Haters Make Me Famous: The Newark Riverfront and the Post-Great Migration City

Following forty years of official urban decline narratives, the Festival Marketplace entered US cities in the 1970s as a redemptive force of planning and design. The governments of Boston, Baltimore, Philadelphia, and New York City partnered with the Rouse Company to transform “derelict” waterfront sites to popular shopping destinations using historic and postmodern architecture. In 1981, the cover of TIME declared the Festival Marketplace the victor over the urban crisis: “CITIES ARE FUN” emblazoned over Rouse’s pale grandfatherly face. All the while, Newark, New Jersey, long used and abused by mainstream discourse as an icon of deterioration, drawn by the vision of reinvigorated metropolitan freedom and pleasure, waited for its Festival Marketplace. As urban and architectural thinkers began publishing books like Variations on a Theme Park using the Festival Marketplace itself as an icon for neoliberal spatial injustice, the replacing of real cities by inauthentic corporate ones, Newark, fighting for its place in the urban renaissance pantheon, waited. Today, while traditional Festival Marketplaces like New York’s South Street Seaport and St. Louis’s Union Station are declared unmarketable and in need of redevelopment by their owners, Newark still waits. This studio will take up the liberatory kernel of the Festival Marketplace to imagine what Newark has been waiting for.

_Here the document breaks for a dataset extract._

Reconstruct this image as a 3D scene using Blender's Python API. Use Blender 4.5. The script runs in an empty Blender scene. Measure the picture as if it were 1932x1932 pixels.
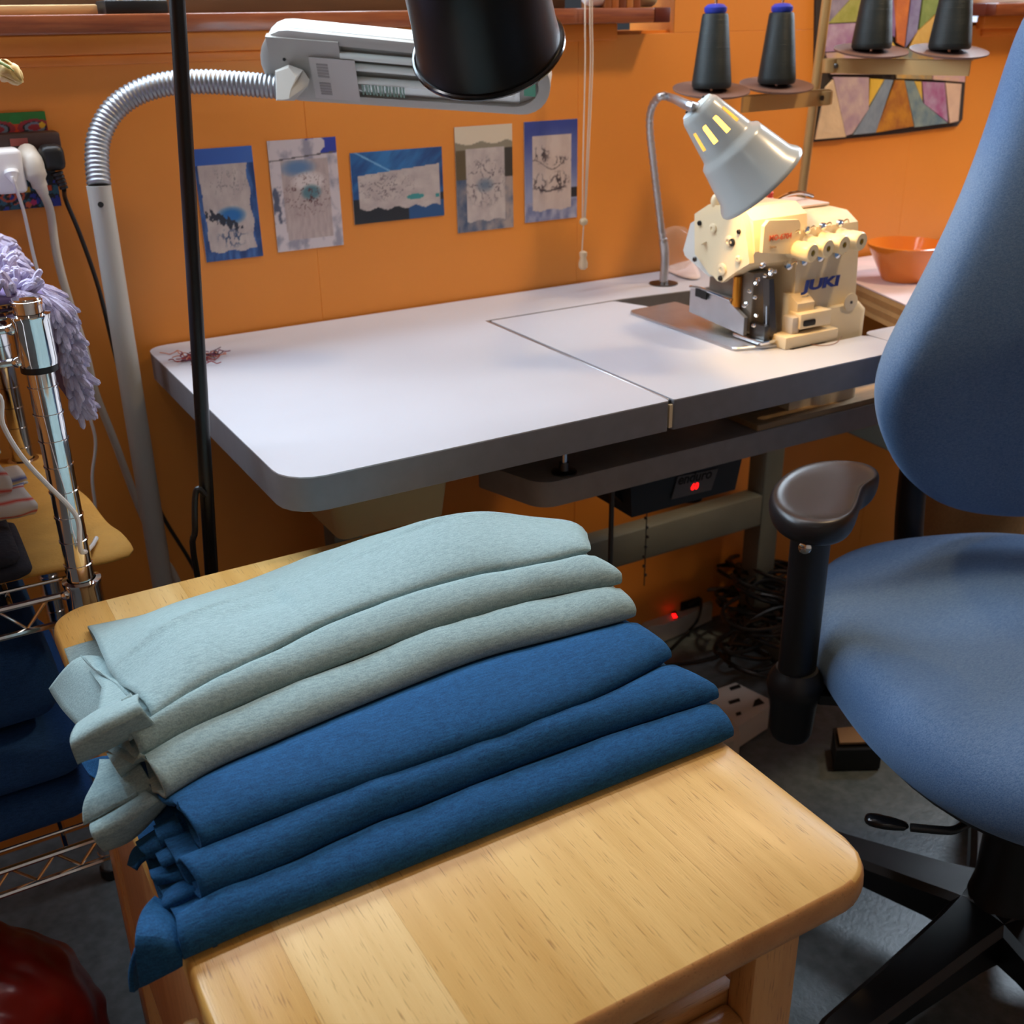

Drawing on Newark’s rich post-Great Migration culture and politics, this interdisciplinary studio challenges students of architecture, planning, and urban design to use their whimsy and the tools of their disciplines towards designing inclusive cities in an age of increasing inequality. First, the studio will visit historic Festival Marketplaces to exhume their history through interviews with built environment professionals, site visits, and archival explorations. Then, thinking through community organizing, popular education, and anti-racist training, we will propose and test design and planning decisions for Newark’s riverfront at the intersection between tactical urbanism and advocacy planning, working at diverse temporal and spatial scales. Design strategies will include architecture as signs and systems, radical post-modernism, environmental justice education, urban pedagogy, cultural programs, and Plan-Build prototypes.